En esta confrontación, que siempre le preocupó, no
hay más que leer Carlota en Weimar o las obras más wagnerianas de Thomas Mann,
Tristán y Sangre de Welsas, y en gran parte, también Los Buddenbrook, e incluso
la tetralogía de José, entre lo que para él significaban las dos vertientes
distintas del espíritu alemán, el equilibrio fue casi siempre su estupenda y
feliz resolución del asunto, pero en ese casi se esconden tiempos turbulentos,
de enorme truculencia.
Fue el uso que el nacionalsocialismo hizo del
compositor, y no sólo ese movimiento, sino cierta vertiente mixtificadora en
tiempos en que el ocultismo era moneda común, inflacionaria, hizo que la
confianza de Mann comenzase a resquebrajarse respecto a ciertas cuestiones en
las que se sentía impotente. Estaba la bazofia mistificadora de revistas
wagnerianas como la Bayreuther Blätter, lo que daba la medida de a donde podía
llegar cierta perversión de la idea wagneriana, porque por otro lado había
otras, como la Revue Wagnérianne que, según Ernst Reynaud, «era la única
revista francesa genial que existía por aquel entonces».

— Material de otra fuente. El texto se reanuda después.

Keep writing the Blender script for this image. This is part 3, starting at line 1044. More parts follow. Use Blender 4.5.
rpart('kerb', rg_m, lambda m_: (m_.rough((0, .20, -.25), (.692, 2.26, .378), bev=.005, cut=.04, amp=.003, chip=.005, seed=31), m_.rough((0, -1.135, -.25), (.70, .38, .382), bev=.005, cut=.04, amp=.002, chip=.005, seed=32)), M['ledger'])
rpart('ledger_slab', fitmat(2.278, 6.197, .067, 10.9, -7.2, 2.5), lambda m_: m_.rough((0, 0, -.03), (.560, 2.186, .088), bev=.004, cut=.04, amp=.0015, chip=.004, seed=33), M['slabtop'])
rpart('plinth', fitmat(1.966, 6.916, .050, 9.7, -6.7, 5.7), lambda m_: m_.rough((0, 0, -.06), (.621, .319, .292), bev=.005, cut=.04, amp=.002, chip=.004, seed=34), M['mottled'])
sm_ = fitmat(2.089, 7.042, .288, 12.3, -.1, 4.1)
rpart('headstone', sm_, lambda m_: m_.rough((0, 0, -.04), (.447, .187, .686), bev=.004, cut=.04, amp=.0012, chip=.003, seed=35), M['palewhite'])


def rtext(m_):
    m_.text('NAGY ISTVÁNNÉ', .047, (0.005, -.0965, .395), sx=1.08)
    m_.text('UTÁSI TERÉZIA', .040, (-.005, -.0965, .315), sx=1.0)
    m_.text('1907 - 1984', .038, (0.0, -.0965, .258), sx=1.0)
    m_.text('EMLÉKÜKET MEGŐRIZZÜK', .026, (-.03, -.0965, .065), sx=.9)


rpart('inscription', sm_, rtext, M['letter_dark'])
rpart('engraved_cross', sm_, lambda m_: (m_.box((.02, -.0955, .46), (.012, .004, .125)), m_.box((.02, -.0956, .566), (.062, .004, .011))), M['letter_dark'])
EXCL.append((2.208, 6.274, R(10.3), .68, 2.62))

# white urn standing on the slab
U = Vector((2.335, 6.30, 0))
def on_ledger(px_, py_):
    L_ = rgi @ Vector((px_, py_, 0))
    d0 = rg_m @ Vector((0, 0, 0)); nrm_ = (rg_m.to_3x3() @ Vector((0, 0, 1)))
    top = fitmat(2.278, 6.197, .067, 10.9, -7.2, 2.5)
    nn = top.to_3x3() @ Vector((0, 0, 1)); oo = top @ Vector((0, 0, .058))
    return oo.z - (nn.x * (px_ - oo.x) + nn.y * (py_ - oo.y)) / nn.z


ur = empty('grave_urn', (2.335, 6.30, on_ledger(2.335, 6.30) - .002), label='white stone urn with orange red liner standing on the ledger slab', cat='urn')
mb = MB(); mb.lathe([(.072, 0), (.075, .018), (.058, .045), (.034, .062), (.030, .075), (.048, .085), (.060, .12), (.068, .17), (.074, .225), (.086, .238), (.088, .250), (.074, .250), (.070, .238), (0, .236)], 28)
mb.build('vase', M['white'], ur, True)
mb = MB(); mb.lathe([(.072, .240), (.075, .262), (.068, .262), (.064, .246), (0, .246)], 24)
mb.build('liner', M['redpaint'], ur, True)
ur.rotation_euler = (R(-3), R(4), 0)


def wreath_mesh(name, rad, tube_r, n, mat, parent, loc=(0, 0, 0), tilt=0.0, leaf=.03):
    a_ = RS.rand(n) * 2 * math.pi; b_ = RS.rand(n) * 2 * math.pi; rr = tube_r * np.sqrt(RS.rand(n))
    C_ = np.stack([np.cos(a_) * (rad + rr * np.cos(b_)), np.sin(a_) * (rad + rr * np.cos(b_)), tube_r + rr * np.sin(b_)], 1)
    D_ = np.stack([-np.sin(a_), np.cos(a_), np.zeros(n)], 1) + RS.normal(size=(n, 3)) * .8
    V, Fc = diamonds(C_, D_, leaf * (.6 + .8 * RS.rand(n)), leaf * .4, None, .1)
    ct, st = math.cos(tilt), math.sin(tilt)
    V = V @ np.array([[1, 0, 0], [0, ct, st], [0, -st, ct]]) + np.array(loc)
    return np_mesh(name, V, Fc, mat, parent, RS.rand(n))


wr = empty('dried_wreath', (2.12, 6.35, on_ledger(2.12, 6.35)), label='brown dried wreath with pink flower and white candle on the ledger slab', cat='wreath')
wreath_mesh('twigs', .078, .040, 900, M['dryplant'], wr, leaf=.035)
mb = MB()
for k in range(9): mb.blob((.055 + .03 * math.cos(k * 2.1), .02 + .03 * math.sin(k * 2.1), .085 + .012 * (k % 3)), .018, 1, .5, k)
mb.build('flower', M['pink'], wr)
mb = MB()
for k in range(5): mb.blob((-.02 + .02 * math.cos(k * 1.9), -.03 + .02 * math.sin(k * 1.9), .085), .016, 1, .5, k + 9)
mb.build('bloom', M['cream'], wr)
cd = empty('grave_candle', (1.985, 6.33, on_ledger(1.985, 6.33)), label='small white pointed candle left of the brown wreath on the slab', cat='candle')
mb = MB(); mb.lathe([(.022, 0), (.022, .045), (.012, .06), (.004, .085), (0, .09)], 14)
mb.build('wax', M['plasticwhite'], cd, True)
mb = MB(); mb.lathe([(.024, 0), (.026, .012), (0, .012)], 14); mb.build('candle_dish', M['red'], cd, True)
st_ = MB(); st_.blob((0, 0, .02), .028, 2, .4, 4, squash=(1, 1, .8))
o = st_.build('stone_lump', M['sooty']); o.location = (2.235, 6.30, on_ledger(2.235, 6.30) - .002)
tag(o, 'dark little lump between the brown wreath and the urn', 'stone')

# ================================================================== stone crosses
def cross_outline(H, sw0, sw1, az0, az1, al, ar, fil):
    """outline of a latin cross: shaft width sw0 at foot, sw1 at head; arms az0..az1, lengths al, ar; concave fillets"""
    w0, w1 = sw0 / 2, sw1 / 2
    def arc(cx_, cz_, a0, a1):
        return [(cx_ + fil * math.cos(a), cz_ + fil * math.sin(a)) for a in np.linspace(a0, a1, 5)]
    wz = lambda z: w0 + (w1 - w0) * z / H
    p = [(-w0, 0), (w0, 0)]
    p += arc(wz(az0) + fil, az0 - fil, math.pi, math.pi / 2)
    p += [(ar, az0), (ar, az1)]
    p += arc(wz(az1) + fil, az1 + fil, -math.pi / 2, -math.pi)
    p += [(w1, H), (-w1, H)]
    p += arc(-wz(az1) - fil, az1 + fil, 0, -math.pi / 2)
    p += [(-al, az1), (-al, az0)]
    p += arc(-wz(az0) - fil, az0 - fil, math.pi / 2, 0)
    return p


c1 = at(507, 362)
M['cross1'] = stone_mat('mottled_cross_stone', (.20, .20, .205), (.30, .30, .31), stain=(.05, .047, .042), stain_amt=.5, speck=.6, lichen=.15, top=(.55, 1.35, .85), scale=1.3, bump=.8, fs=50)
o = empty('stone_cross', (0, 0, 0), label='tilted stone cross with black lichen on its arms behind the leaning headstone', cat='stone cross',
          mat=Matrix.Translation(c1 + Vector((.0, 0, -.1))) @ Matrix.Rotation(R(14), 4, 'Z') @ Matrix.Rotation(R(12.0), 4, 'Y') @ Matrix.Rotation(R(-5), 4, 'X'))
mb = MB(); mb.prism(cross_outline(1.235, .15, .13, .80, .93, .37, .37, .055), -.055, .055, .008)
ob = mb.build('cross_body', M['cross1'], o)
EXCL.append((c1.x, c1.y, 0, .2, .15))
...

El director de la misma fue Edouard Dujardin, el
inventor del flujo de conciencia, que inspiró a James Joyce, y entre sus
colaboradores se encontraban Jacques Emile Blanche, Stéphane Mallarmé, Villiers
de L’Isle Adam, Joris Karl Huysmans y Paul Verlaine. Uno de los miembros del
patronato era Houston Stuart Chamberlain, el teórico británico racista, enemigo
declarado del legado de Ignacio de Loyola, esposo de Eva Wagner y apocalíptico
personaje anunciador del fin de la raza aria a menos que… De estas mezclas se
alimentaba la época.
Los peregrinos enardecidos que reptan por el camino
trillado del monte sagrado wagneriano no estaba hechos para gentes como
Stéphane Mallarmé, por hablar de un wagneriano francés de la última hornada del
siglo, salvando así ese primer entusiasmo maravillado de Baudelaire. El poema
Réverie d´un poète français, de Mallarmé, está dedicado a Wagner, y en él el
poeta aboga por colocarse a «mi côte du temple», lo que es la medida exacta de
la distancia que el poeta quiere tener con Wagner. A Thomas Mann le ocurre lo
mismo, salvo que siempre aboga por su hechizo porque el compositor, al fin y al
cabo, fue el mago que a través de su música mejor supo transmitir el afán de
superación del propio yo.
Mann siempre admiró las dotes psicológicas de
Wagner, su talento dramático, al que llega a comparar con el monstruo de la
escena en aquellos años, Henrik Ibsen, y ve en ellos un gesto predominantemente
nórdico en ese don. Thomas Mann, en carta a Kart Martens, estamos en 1902,
escribe que se siente indefenso frente a Wagner y que después de escuchar
Parsifal no pudo escribir en dos semanas. Suponemos exageración exacerbada lo
que a todas luces es imposible en un hombre que si no cogía la pluma no sabía
donde se encontraba el mundo. El libro es apasionante, como apasionante son los
dos personajes en cuestión, Thomas Mann y Richard Wagner. Aquí hablamos del
compositor pero se nos desvela el escritor. Dos gigantes. Merece la pena.